Data excerpts:
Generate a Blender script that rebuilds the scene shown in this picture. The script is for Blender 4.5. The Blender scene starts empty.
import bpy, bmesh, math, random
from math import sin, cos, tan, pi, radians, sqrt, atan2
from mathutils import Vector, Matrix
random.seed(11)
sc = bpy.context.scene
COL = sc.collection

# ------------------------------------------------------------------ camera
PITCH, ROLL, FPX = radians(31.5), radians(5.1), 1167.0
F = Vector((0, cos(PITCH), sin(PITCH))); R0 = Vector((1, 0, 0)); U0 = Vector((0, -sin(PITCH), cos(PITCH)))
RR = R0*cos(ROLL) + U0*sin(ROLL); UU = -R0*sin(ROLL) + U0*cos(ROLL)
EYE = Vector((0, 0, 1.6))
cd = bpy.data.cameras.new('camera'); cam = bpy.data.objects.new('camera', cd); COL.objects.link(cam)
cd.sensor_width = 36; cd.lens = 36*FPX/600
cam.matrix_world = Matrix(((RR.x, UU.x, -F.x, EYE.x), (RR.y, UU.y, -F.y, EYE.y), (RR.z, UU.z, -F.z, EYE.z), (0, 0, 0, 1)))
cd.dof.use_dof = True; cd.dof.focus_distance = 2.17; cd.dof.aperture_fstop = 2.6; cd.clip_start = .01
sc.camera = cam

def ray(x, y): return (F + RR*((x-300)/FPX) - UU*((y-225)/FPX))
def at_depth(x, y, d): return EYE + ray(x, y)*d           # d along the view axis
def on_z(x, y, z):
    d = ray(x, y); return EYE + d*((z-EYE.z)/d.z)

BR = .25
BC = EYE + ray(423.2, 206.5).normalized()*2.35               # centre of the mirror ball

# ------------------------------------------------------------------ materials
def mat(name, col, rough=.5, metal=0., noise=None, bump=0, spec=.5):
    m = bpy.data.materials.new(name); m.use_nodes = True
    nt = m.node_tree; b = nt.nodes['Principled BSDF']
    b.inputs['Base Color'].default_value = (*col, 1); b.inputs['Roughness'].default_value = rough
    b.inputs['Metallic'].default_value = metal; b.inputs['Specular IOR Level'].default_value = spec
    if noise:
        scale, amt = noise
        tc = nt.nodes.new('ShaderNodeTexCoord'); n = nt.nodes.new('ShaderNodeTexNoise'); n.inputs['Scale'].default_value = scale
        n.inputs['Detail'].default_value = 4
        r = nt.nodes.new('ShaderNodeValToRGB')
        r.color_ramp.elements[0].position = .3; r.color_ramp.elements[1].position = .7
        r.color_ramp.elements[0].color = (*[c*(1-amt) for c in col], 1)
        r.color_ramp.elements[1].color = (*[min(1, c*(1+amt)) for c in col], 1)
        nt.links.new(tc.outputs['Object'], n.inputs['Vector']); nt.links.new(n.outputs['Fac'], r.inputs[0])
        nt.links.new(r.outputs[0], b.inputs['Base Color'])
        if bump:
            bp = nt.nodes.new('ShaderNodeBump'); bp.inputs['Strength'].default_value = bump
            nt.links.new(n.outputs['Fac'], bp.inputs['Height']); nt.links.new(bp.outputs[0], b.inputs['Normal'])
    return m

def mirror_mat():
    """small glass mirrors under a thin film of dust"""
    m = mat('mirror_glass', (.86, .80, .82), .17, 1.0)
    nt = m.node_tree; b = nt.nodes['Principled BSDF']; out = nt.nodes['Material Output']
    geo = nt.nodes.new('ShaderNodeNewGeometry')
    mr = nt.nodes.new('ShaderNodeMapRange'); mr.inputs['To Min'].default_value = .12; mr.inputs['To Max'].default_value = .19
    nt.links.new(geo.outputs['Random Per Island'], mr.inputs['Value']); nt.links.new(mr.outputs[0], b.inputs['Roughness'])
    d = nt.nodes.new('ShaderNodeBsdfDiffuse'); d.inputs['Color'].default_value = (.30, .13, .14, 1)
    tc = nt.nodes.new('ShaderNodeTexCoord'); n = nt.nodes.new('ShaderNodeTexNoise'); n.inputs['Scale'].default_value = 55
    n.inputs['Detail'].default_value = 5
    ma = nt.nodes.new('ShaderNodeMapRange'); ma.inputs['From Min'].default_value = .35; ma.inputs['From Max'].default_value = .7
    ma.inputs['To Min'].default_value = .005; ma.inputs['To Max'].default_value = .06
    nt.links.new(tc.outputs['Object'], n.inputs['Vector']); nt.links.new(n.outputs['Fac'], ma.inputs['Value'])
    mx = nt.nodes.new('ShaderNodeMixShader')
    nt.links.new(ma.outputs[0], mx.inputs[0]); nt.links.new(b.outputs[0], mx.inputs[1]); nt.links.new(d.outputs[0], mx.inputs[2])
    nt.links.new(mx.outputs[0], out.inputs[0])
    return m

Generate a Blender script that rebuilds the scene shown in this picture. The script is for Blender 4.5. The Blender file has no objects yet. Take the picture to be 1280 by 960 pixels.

Aim of the task: The records above should be duplicated in full, exactly as given.

Written solution:
Generate a Blender script that rebuilds the scene shown in this picture. The script is for Blender 4.5. The Blender scene starts empty.
import bpy, bmesh, math, random
from math import sin, cos, tan, pi, radians, sqrt, atan2
from mathutils import Vector, Matrix
random.seed(11)
sc = bpy.context.scene
COL = sc.collection

# ------------------------------------------------------------------ camera
PITCH, ROLL, FPX = radians(31.5), radians(5.1), 1167.0
F = Vector((0, cos(PITCH), sin(PITCH))); R0 = Vector((1, 0, 0)); U0 = Vector((0, -sin(PITCH), cos(PITCH)))
RR = R0*cos(ROLL) + U0*sin(ROLL); UU = -R0*sin(ROLL) + U0*cos(ROLL)
EYE = Vector((0, 0, 1.6))
cd = bpy.data.cameras.new('camera'); cam = bpy.data.objects.new('camera', cd); COL.objects.link(cam)
cd.sensor_width = 36; cd.lens = 36*FPX/600
cam.matrix_world = Matrix(((RR.x, UU.x, -F.x, EYE.x), (RR.y, UU.y, -F.y, EYE.y), (RR.z, UU.z, -F.z, EYE.z), (0, 0, 0, 1)))
cd.dof.use_dof = True; cd.dof.focus_distance = 2.17; cd.dof.aperture_fstop = 2.6; cd.clip_start = .01
sc.camera = cam

def ray(x, y): return (F + RR*((x-300)/FPX) - UU*((y-225)/FPX))
def at_depth(x, y, d): return EYE + ray(x, y)*d           # d along the view axis
def on_z(x, y, z):
    d = ray(x, y); return EYE + d*((z-EYE.z)/d.z)

BR = .25
BC = EYE + ray(423.2, 206.5).normalized()*2.35               # centre of the mirror ball

# ------------------------------------------------------------------ materials
def mat(name, col, rough=.5, metal=0., noise=None, bump=0, spec=.5):
    m = bpy.data.materials.new(name); m.use_nodes = True
    nt = m.node_tree; b = nt.nodes['Principled BSDF']
    b.inputs['Base Color'].default_value = (*col, 1); b.inputs['Roughness'].default_value = rough
    b.inputs['Metallic'].default_value = metal; b.inputs['Specular IOR Level'].default_value = spec
    if noise:
        scale, amt = noise
        tc = nt.nodes.new('ShaderNodeTexCoord'); n = nt.nodes.new('ShaderNodeTexNoise'); n.inputs['Scale'].default_value = scale
        n.inputs['Detail'].default_value = 4
        r = nt.nodes.new('ShaderNodeValToRGB')
        r.color_ramp.elements[0].position = .3; r.color_ramp.elements[1].position = .7
        r.color_ramp.elements[0].color = (*[c*(1-amt) for c in col], 1)
        r.color_ramp.elements[1].color = (*[min(1, c*(1+amt)) for c in col], 1)
        nt.links.new(tc.outputs['Object'], n.inputs['Vector']); nt.links.new(n.outputs['Fac'], r.inputs[0])
        nt.links.new(r.outputs[0], b.inputs['Base Color'])
        if bump:
            bp = nt.nodes.new('ShaderNodeBump'); bp.inputs['Strength'].default_value = bump
            nt.links.new(n.outputs['Fac'], bp.inputs['Height']); nt.links.new(bp.outputs[0], b.inputs['Normal'])
    return m

def mirror_mat():
    """small glass mirrors under a thin film of dust"""
    m = mat('mirror_glass', (.86, .80, .82), .17, 1.0)
    nt = m.node_tree; b = nt.nodes['Principled BSDF']; out = nt.nodes['Material Output']
    geo = nt.nodes.new('ShaderNodeNewGeometry')
    mr = nt.nodes.new('ShaderNodeMapRange'); mr.inputs['To Min'].default_value = .12; mr.inputs['To Max'].default_value = .19
    nt.links.new(geo.outputs['Random Per Island'], mr.inputs['Value']); nt.links.new(mr.outputs[0], b.inputs['Roughness'])
    d = nt.nodes.new('ShaderNodeBsdfDiffuse'); d.inputs['Color'].default_value = (.30, .13, .14, 1)
    tc = nt.nodes.new('ShaderNodeTexCoord'); n = nt.nodes.new('ShaderNodeTexNoise'); n.inputs['Scale'].default_value = 55
    n.inputs['Detail'].default_value = 5
    ma = nt.nodes.new('ShaderNodeMapRange'); ma.inputs['From Min'].default_value = .35; ma.inputs['From Max'].default_value = .7
    ma.inputs['To Min'].default_value = .005; ma.inputs['To Max'].default_value = .06
    nt.links.new(tc.outputs['Object'], n.inputs['Vector']); nt.links.new(n.outputs['Fac'], ma.inputs['Value'])
    mx = nt.nodes.new('ShaderNodeMixShader')
    nt.links.new(ma.outputs[0], mx.inputs[0]); nt.links.new(b.outputs[0], mx.inputs[1]); nt.links.new(d.outputs[0], mx.inputs[2])
    nt.links.new(mx.outputs[0], out.inputs[0])
    return m

Generate a Blender script that rebuilds the scene shown in this picture. The script is for Blender 4.5. The Blender file has no objects yet. Take the picture to be 1280 by 960 pixels.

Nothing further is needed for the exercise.